Once, on a night like tonight, I stood on a swivel stool (which you must never do) and climbed onto the topmost part of the table supporting all of the equipment keeping WUOG running through the night. It was late. Real late. 3 a.m. late. The kind of late where everything is a good idea and words are hilarious and without meaning.
I opened the small window and carefully CAREFULLY went through. And there. The roof. The station was at the top of Memorial Hall in those days (god, I sound ridiculous, those days) so it was a secluded area ripe for mischief. There was a too small storage area near the bathroom we had dubbed the Malkovich Room after the movie none of us watched where you could leave things for fellow djs. Concert tickets and shirts, “prohibited materials,” and sometimes a telescope. Mind you, the area around Memorial did have quite a bit of light going on but every once in a while, it’d be dark. Like that night.
I forget what I put on that night. Probably some long sad jazz record that I should’ve paid more attention to but didn’t because I was and still am a dumbass about such things. But I had grabbed the telescope and a random hoodie out of the storage area and sat there on the roof, in the rain, trying to will myself into a movie scene. Popular culture seems to hint that folk leave dramatics behind in their teenage years. Anyone who has actually lived and interacted with other people can tell you that isn’t true. Dramatics are helpful at times. Like when you’re trying to find yourself and you’re working the late shift at a college radio station.
I was then, like tonight, pondering the nature of friendship. How it is such a fragile thing. How friends move into and out of your life. How badly you can miss a person who is still around. I wasn’t a very good friend in those days (ugh, those days again). I could blame a lot of it on being a first gen student, adrift in a city ten times bigger than my hometown. I could also blame it on my lonesome nature. But truthfully, I just didn’t know how to be a good friend. It’s something I’m still working on. I worry sometimes about the people I might have hurt. Who hurt me.

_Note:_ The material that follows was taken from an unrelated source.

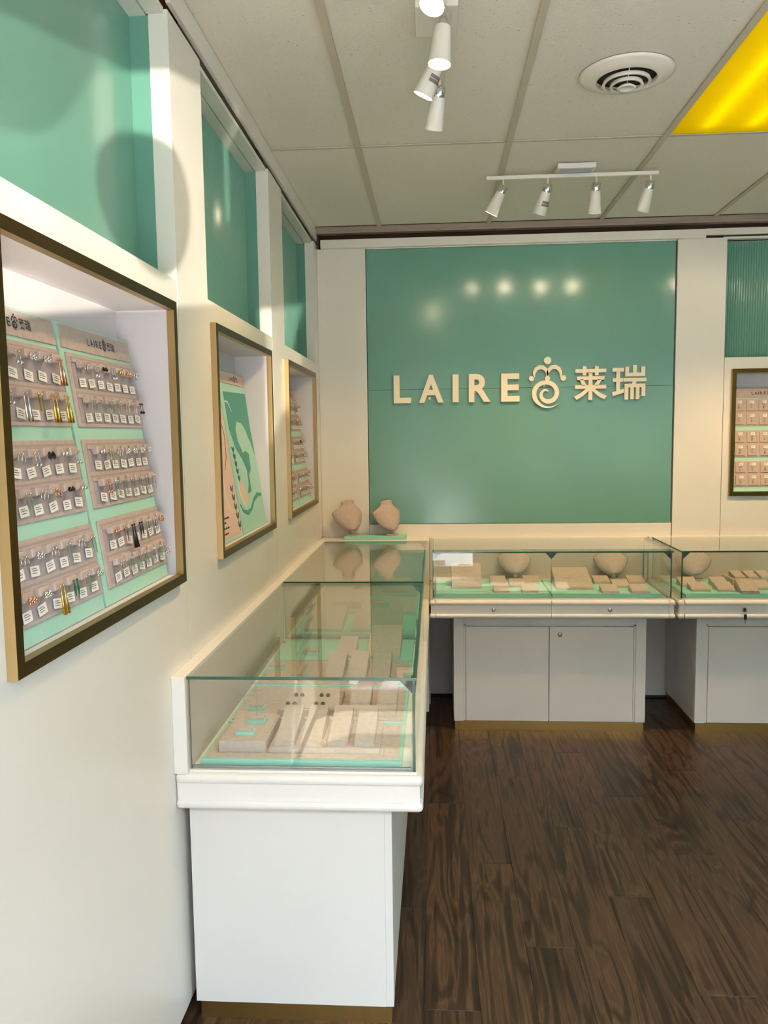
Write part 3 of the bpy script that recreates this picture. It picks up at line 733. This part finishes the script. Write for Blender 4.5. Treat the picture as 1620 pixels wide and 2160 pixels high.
# corner ledge with two busts
lg = thing('corner_ledge', 'white corner ledge between left showcases and back wall', 'ledge', (-.35, 4.57, 0))
obj('ledge_body', bx(-.313, .313, -.076, .075, 0, .935), white, lg); obj('ledge_top', bx(-.313, .313, -.078, .077, .935, .953, bev=.002), white, lg)
DS = thing('mint_riser', 'flat mint riser block on the corner ledge', 'riser', (-.345, 4.572, .953))
obj('riser_body', bx(-.178, .178, -.055, .055, 0, .019, bev=.002), mint, DS)

# necklace bust: a curved shield with a neck, on a stem and oval foot
def bust_mesh():
    M_ = MB(); prof = [(0, .014), (.04, .032), (.12, .052), (.25, .071), (.40, .086), (.53, .094), (.62, .099), (.67, .098), (.72, .086), (.80, .062), (.86, .047), (.90, .043), (.94, .041), (1, .042)]
    H, n = .175, 16; rings = []
    for t, w in prof:
        d = .030 + .012*math.sin(PI*min(1, t)); nk = max(0, (t-.84)/.16)
        ring = []
        for i in range(n):
            a = 2*PI*i/n; x = w*math.cos(a); yy = math.sin(a)
            dd = d*(1-nk)*.75 + nk*w*.8
            y = (-dd*(1-(x/w)**2*.35)*max(0, -yy) if yy < 0 else dd*.45*yy) + (.022*(x/.09)**2)*(1-nk)
            ring.append(M_.bm.verts.new((x, y, t*H)))
        rings.append(ring)
    for a, b_ in zip(rings, rings[1:]):
        for i in range(n):
            f = M_.bm.faces.new((a[i], a[(i+1) % n], b_[(i+1) % n], b_[i])); f.smooth = True
    M_.bm.faces.new(rings[0][::-1]); M_.bm.faces.new(rings[-1])
    return M_.mesh('bust_form', taupe)
BUST = bust_mesh()
M_ = MB(); n = 24
M_.prism([(.040*math.cos(2*PI*i/n), .030*math.sin(2*PI*i/n)) for i in range(n)], 0, .008, 'z'); BFOOT = M_.mesh('bust_foot', taupe_dk)
M_ = MB(); M_.tube([(0, 0, .006), (0, 0, .045)], .0125, n=14); BSTEM = M_.mesh('bust_stem', taupe_dk)
def bust(loc, yawd, tilt, rolld, label, s=1.0, lift=.028):
    r = thing('necklace_bust', label, 'bust', loc, (0, 0, math.radians(yawd)), 'taupe necklace busts'); r.scale = (s,)*3
    f = bpy.data.objects.new('bust_form', BUST); link(f, r); f.location = (.0, 0, lift); f.rotation_euler = (math.radians(tilt), math.radians(rolld), 0)
    g = bpy.data.objects.new('foot', BFOOT); link(g, r); g2 = bpy.data.objects.new('stem', BSTEM); link(g2, r)
    return r
bust((-.478, 4.562, .972), 34, -20, 0, 'taupe necklace bust at the left end of mint riser, against cream wall', 1.0)
bust((-.250, 4.565, .972), 38, -20, 0, 'taupe necklace bust at the right end of mint riser, against green wall', 1.0)

# ================================================================== DISPLAYS INSIDE THE CASES
ZI = ZD+.006
TOPM = {}
def tray(x0, x1, y0, y1, label, h=.016, topm=taupe, inset=.010):
    cx, cy = (x0+x1)/2, (y0+y1)/2
    r = thing('display_tray', label, 'tray', (cx, cy, ZI), group='mint display trays')
    obj('base', bx(x0-cx, x1-cx, y0-cy, y1-cy, 0, h, bev=.001, seg=1), mint, r)
    if topm: obj('mat', bx(x0-cx+inset, x1-cx-inset, y0-cy+inset, y1-cy-inset, h, h+.004), topm, r)
    return ZI+h+(.004 if topm else 0)
def block(x0, x1, y0, y1, z, h, label, name='display_block', m_=taupe, lid=None):
    cx, cy = (x0+x1)/2, (y0+y1)/2
    r = thing(name, label, 'display block', (cx, cy, z))
    obj('body', bx(x0-cx, x1-cx, y0-cy, y1-cy, 0, h, bev=.0012, seg=1), m_, r)
    obj('top_pad', bx(x0-cx+.004, x1-cx-.004, y0-cy+.004, y1-cy-.004, h, h+.002), lid or taupe, r)
    return z+h+.002
def wedge(x0, x1, y0, y1, z, h0, h1, label, group, name='display_pad'):
    cx, cy = (x0+x1)/2, (y0+y1)/2
    r = thing(name, label, 'display pad', (cx, cy, z), group=group)
    obj('pad', MB().prism([(y0-cy, 0), (y1-cy, 0), (y1-cy, h1), (y0-cy, h0)], x0-cx, x1-cx, 'x'), taupe, r)
    k = (h1-h0)/(y1-y0); i = .005
    obj('face_panel', MB().prism([(y0-cy+i, h0+k*i), (y1-cy-i, h1-k*i), (y1-cy-i, h1-k*i+.0012), (y0-cy+i, h0+k*i+.0012)], x0-cx+i, x1-cx-i, 'x'), taupe, r)
    return r
def stand(x, y, z, label, w=.050, d=.032, tall=.0):
    r = thing('earring_stand', label, 'earring stand', (x, y, z), group='small mint earring stands')
    obj('base', bx(-w/2, w/2, -d/2, d/2, 0, .010, bev=.0008, seg=1), mint, r)
    obj('pad', bx(-w/2+.004, w/2-.004, -d/2+.003, d/2-.003, .010, .018, bev=.0008, seg=1), taupe, r)
    if tall: obj('acrylic_post', MB().box(-.002, .002, -.0015, .0015, .018, .018+tall).box(-.016, .016, -.0015, .0015, .018+tall, .024+tall), acrylic, r)
    return r
def ring(x, y, z, label, m_=gmetal, r_=.009):
    M_ = MB().tube([(r_*math.sin(2*PI*i/14), 0, r_*math.cos(2*PI*i/14)) for i in range(15)], .0013, n=6).ball((0, 0, r_+.002), .003, n=7)
    o = obj('ring', M_, m_, None, (x, y, z+r_+.001)); return tag(o, label, 'ring')
def studs(x, y, z, label, m_=jblack):
    M_ = MB()
    for sx in (-.010, .010): M_.lathe([(0, 0), (.006, 0), (.007, .004), (.004, .009), (0, .010)], Matrix.Translation((sx, 0, 0)), 10)
    return tag(obj('earring_pair', M_, m_, None, (x, y, z)), label, 'earrings')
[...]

So I’m leaning up against the window, telescope useless because someone’s turned on the lights in the stadium, and I’m in the rain. Great idea kid. But it was somewhat peaceful listening to the jazz floating through the window. I was so convinced then that this, THIS is what it meant to be a creative person. Putting yourself into situations where you’re alone and can be inspired to work on your craft. But we know that’s not it. At least, not all of it.
I had a friend once. He was amazing to see onstage. Prowling and preening. Crowds eating it all up. I was jealous of the attention he could hold. But I knew him as a person, too. And I think about how many hours I watched him work on the craft. He’d spend days and weeks trying to fit too many syllables into a line. He taught himself how to sew his own stage clothes, he fixed his own gear, the true one man band. But one night he was hanging out at the radio station, it was raining.
“That whole fake it til you make it thing?”
Yeah?
“It’s true.”
You think you’re faking it?
“I know I am. But how can you hope to be good at something if you don’t just do it?”
So if I want to be a writer I should just pretend I already am?
“Well, no. But do what writers do. Write. Edit. Talk to people. Stay up too late.”
Does that work for you Mr. Rock ‘n’ Roll?
He got quiet.
“No. But it helps.”
I should’ve stayed in touch with him. But I didn’t. He moved away, maybe to NYC or somewhere, and I haven’t heard from him since. But on rainy days when I’m feeling particularly stuck, I think about him, faking his way through things. I can’t even remember his voice. All I hear is rain and jazz. I wonder if he made it. He’d probably say something like “oh no, we’re all making it all the time and we’re all faking it all the time too” or some nonsense. And I’d laugh and we’d just sit quietly for a while.